Shanteari Weems had been the owner of Lil' Kidz Kastle Daycare Center in Owings Mills, Md., since 2005. James, 58, who retired in 2005 from the Baltimore Police Department, was the bus driver at the center for two years.

“We were both supposed to be on this crusade of saving children, and child molestation is something that we had talked about all the time, how horrible it was,” Shanteari told WUSA9 in an interview from jail.

Prosecutors said that several days before the shooting, Shanteari Weems had heard from children and teachers at the center that her husband had touched children inappropriately. At first, she said, she believed him when he said he didn’t do it. She eventually reported him to Baltimore police, but she says police were vague about the allegations, shutting down her center during the ongoing investigation.

But on July 21, 2022, Weems said, she was “totally broken” after the mother of a child who had been under her care for years came to her and claimed the abuse happened in the day care van, where there were no cameras.

"I saw the pain in her face, and I knew that she was not lying," Weems said. "I felt like the blood had just drained out of my body because ... this was my husband."

That same day, her lawyer Tony Garcia said, she went to D.C.’s Mandarin Oriental Hotel, where her husband was working as a security guard, hoping he could “explain it away.”

"I trusted him fully," she told WUSA9. "He was supposed to help me protect these children. He always told me he was my protector. So when I heard this, I just felt like — I just felt like my world had ended."

Weems said she “snapped” during the confrontation with her husband. She shot him in his neck and leg.

Jolene Ivey, a council member in Prince George's County, Md., told Yahoo News she was horrified after hearing Weems’s story and was one of the many supporters who showed up for her sentencing hearing.

“I came into the courtroom and sat in the back and I just, I could not believe it,” Ivey said. “I thought that she was very compelling. When she spoke, she spoke from the heart and she didn't say she'd done the right thing.”

Police said Weems wrote in a notebook that she did not want to kill her husband, but only to wound him and get justice for the children. She said she isn’t a violent person. Her supporters believe she should not have been judged based on one moment in her life.

“The judge in this case, he's really created a martyr,” Ivey said. “There's a groundswell of support. I mean, if he had just given her the two years, everybody would have said, 'Well, you know, you can't go around shooting people for any reason.' She got a sentence that she had agreed to and she can move on with her life when she gets out, but her sentencing is extremely unjust. She wasn't saying she shouldn't serve any time at all. They agreed that two years was sufficient for the crime.

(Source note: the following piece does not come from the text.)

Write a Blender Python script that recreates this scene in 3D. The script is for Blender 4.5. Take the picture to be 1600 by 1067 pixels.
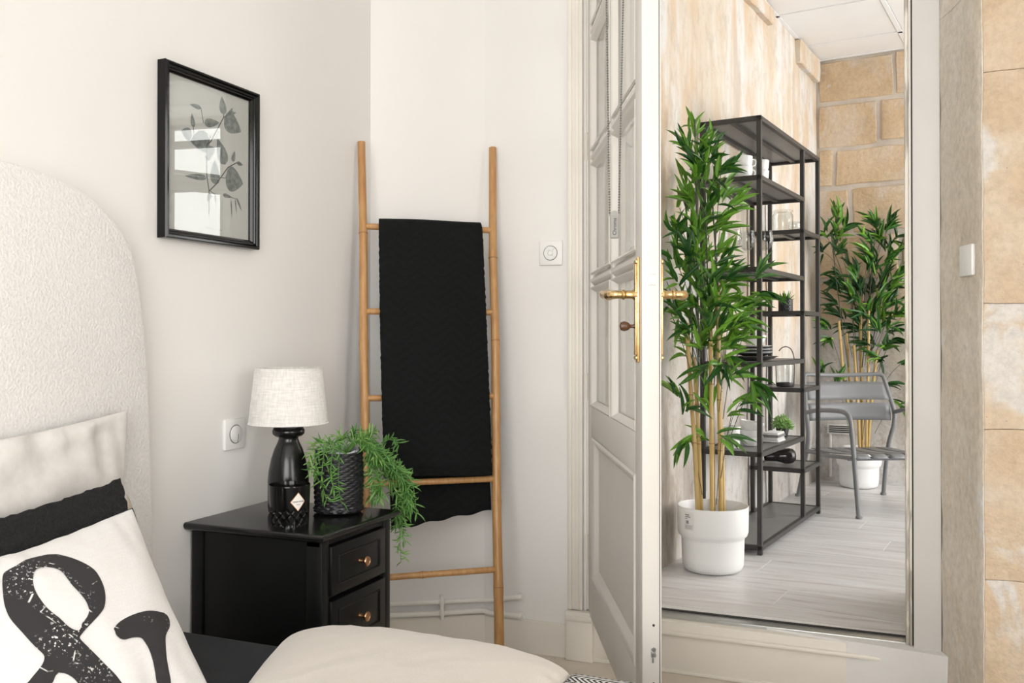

When that judge doubled the time, I was just dumbfounded, like, 'For what purpose?'"

"Never have I been hit like that in trial without warning or without some sort of courtesy that the judge disagreed with the agreement between the parties," Garcia told WUSA9.

"Despite my surroundings, I'm doing OK," Shanteari Weems told the TV station. "I have a lot of supporters and people who uplift me and help me survive."

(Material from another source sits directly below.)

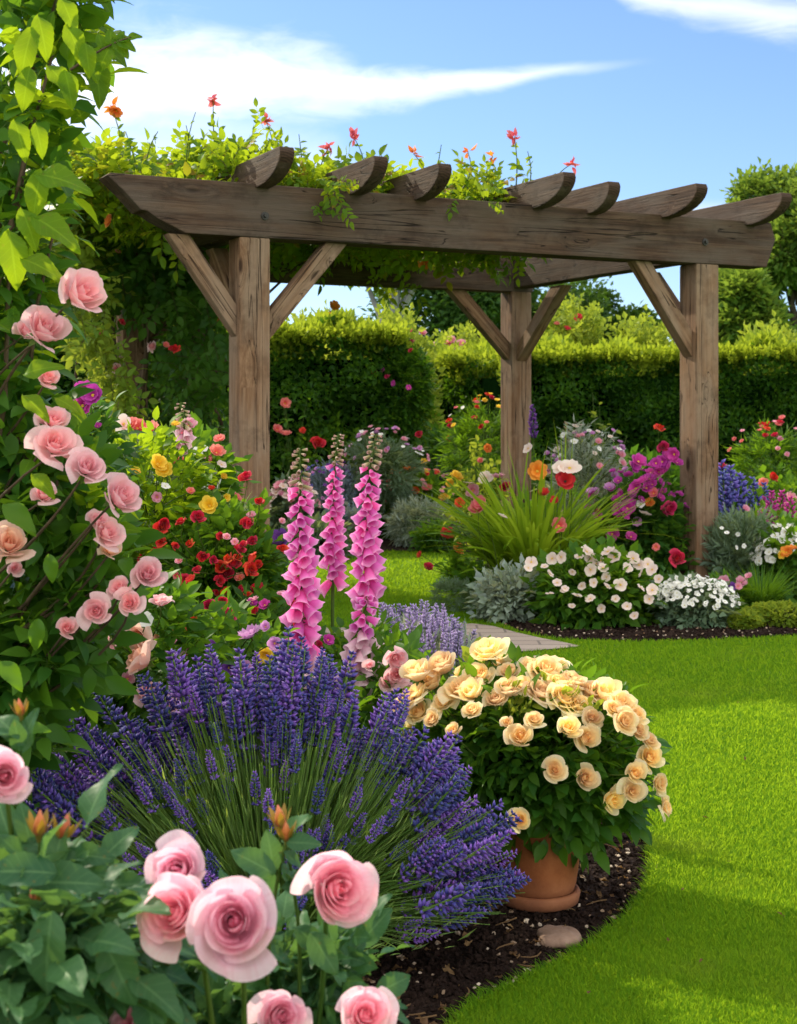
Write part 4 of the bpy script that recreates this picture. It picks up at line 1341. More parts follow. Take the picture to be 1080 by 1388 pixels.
p.foliage(SPRIG_HD, (-.46, 1.82, .31), (.30, .22, .37), 520, .120, shell=.35, up=1.1, out=.75, lump=.16, rej=in_front)
p.foliage(SPRIG_HD, P(50, 1290, 1.66), (.125, .10, .115), 80, .118, shell=.2, up=1.3, out=.6, rej=in_front)
p.foliage(SPRIG_HD, P(250, 1385, 1.74), (.20, .10, .10), 80, .105, shell=.2, up=1.2, out=.6, droop=.9, rej=in_front)
p.foliage(SPRIG_HD, P(400, 1300, 1.80), (.10, .06, .09), 22, .105, shell=.2, up=1.0, out=.8, rej=in_front)
p.foliage(SPRIG_HD, P(345, 1335, 1.95), (.19, .07, .085), 110, .09, shell=.1, up=.7, out=.6, lump=.1)
p.foliage(SPRIG_HD, P(400, 1372, 1.90), (.13, .07, .06), 50, .098, shell=.1, up=.9, out=.6, lump=.1)
big = [(320, 1250, 1.55, .048, (-.02, -.93, .38), 0), (240, 1238, 1.59, .041, (-.25, -.86, .42), 1), (243, 1186, 1.65, .037, (-.12, -.80, .58), 2),
       (456, 1204, 1.76, .047, (.38, -.88, .24), 1), (381, 1380, 1.72, .033, (.30, -.86, .42), 2), (494, 1376, 1.74, .035, (.30, -.80, .55), 0),
       (6, 1054, 1.62, .030, (.25, -.92, .25), 2), (176, 1398, 1.68, .030, (-.2, -.7, .7), 0)]
for px, py, d, sz, ax, k in big:
    pos = P(px, py, d)
    ax = unit(ax)
    sz *= .9
    o = place(ROSE_HD[k], 'bloom', p.t, pos - ax * sz * .6, ax, (sz, sz, sz * 1.2), spin=px * .37)
    cx = MB()
    n = 5
    ang = np.arange(n) / n * 2 * np.pi
    dd = np.stack([np.cos(ang), np.sin(ang), np.full(n, -.3)], 1)
    cx.scatter(LEAF_HD[0], np.tile([0, 0, .03], (n, 1)), frames(dd, np.tile([0, 0, 1.], (n, 1))), np.full(n, .62), .5)
    tubes(cx, np.array([[0, 0, -.3], [0, 0, -.05], [0, 0, .1]]), np.array([.08, .17, .12]), 8, 0)
    link('calyx', cx.mesh('calyx', M['rose_leaf']), o)
    p.stem(pos - ax * sz * .85, .0045, .003, frm=(pos[0] * .8 - .07, 1.85, .30 if pos[2] > .4 else .1), bend=.03)
# buds with their little leaves
def bud_mesh():
    m = MB()
    a = np.arange(10) / 10 * 2 * np.pi
    prof = [(.02, 0), (.42, .12), (.55, .45), (.48, .95), (.30, 1.5), (.12, 1.95), (.01, 2.15)]
    V = np.concatenate([np.stack([r * np.cos(a + z) * (1 + .08 * np.sin(3 * a)), r * np.sin(a + z), np.full(10, z)], 1) for r, z in prof])
    i = np.arange(len(prof) - 1)[:, None] * 10
    j = np.arange(10)[None]
    jn = (j + 1) % 10
    q = np.stack([i + j, i + jn, i + 10 + jn, i + 10 + j], -1).reshape(-1, 4)
    m.add(V, q, np.full(len(q), 4), 0, .5, np.stack([V[:, 0], V[:, 2] / 2.15, V[:, 2] / 2.15], 1))
    ang = np.arange(5) / 5 * 2 * np.pi
    d = np.stack([np.cos(ang) * .30, np.sin(ang) * .30, np.ones(5)], 1)
    m.scatter(leaf_tmpl(2, 5, .34, .3, -.15), np.stack([np.cos(ang) * .45, np.sin(ang) * .45, np.full(5, .1)], 1), frames(d, np.stack([np.cos(ang), np.sin(ang), 0 * ang], 1)), np.full(5, 1.9), .7, mat=1)
    tubes(m, np.array([[0, 0, -.6], [0, 0, -.1], [0, 0, .2]]), np.array([.16, .30, .4]), 8, 1)
    return m.mesh('rose_bud', [M['bud'], M['bud_green']])


budm = bud_mesh()
for px, py, d, sz in ((53, 1132, 1.66, .014), (84, 1137, 1.66, .014), (381, 1120, 1.80, .013), (388, 1138, 1.80, .012), (48, 1230, 1.64, .010), (28, 970, 1.75, .010)):
    pos = P(px, py, d)
    o = place(budm, 'bud', p.t, pos, (random.uniform(-.25, .25), -.1, 1), sz)
    p.stem(pos, .003, .0022, frm=(pos[0] + random.uniform(-.03, .03), d + .05, .45), bend=.015)
    fr_n = 5
    ps = np.tile(pos, (fr_n, 1)) + rng.normal(size=(fr_n, 3)) * [.012, .012, .01] - [0, 0, .035]
    p.fo.scatter(LEAF_HD[0], ps, frames(rdir(fr_n) + [0, 0, .5], rdir(fr_n) * .5 + [0, -.6, .6]), rng.uniform(.035, .065, fr_n))
# leaves that stand singly in view
for px, py, d, L, dx, dz in ((65, 1290, 1.55, .085, -.1, -1), (165, 1318, 1.56, .075, .5, -.9), (150, 1280, 1.58, .07, 1, -.25), (95, 1190, 1.62, .08, 1, .15), (30, 1175, 1.60, .075, -1, .2),
                             (345, 1165, 1.78, .06, -.8, .6), (420, 1190, 1.80, .07, -1, .0), (440, 1290, 1.80, .06, .6, -.8), (420, 1270, 1.82, .05, .7, -.5), (205, 1370, 1.58, .07, .1, -1),
                             (285, 1345, 1.80, .07, -.2, -1), (175, 1195, 1.78, .05, .9, .2)):
    p.fo.scatter(LEAF_HD[0], P(px, py, d)[None] - np.array([[dx, 0, dz]]) * L * .5, frames(np.array([[dx, -.25, dz]]), np.array([[-.15, -.75, .75]])), np.array([L]))
p.done([M['rose_leaf'], ST])

# ------------------------------------------------------------------ lavender
LB = np.array([-.285, 3.34, 0])
lv = thing('lavender_bush', 'large deep violet lavender bush with green stems fanning out from the bed', 'lavender', LB)
n = 1250
az = rng.uniform(0, 2 * math.pi, n)
hx, hy = np.cos(az), np.sin(az)
lean = rng.random(n) ** .70 * 1.25                       # angle from upright
front = (hy < -.25)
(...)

CBS News reported that 93 children were interviewed as part of the investigation by Baltimore authorities. According to Baltimore County Circuit records, James Weems has been charged with 33 counts of rape and child sex crimes in the case of four children — boys and girls between the ages of 9 and 11. Shanteari Weems has been cooperating with investigators in Baltimore County and filed for divorce in February.

Pavlinic, James Weems’s attorney, suggested that Shanteari's supporters wouldn’t condone her actions if they fully understood the case.

“None of those who condemn Mr. Weems and praise his wife has seen the complainants' videotaped interviews or reviewed the other documentary evidence provided in discovery. Perhaps if they did, they would recognize the implausibility of the accusations, and they would not be so quick to judge,” Pavlinic wrote in his statement.

James Weems is currently being held without bond as he awaits his trial, which is set to begin on May 22.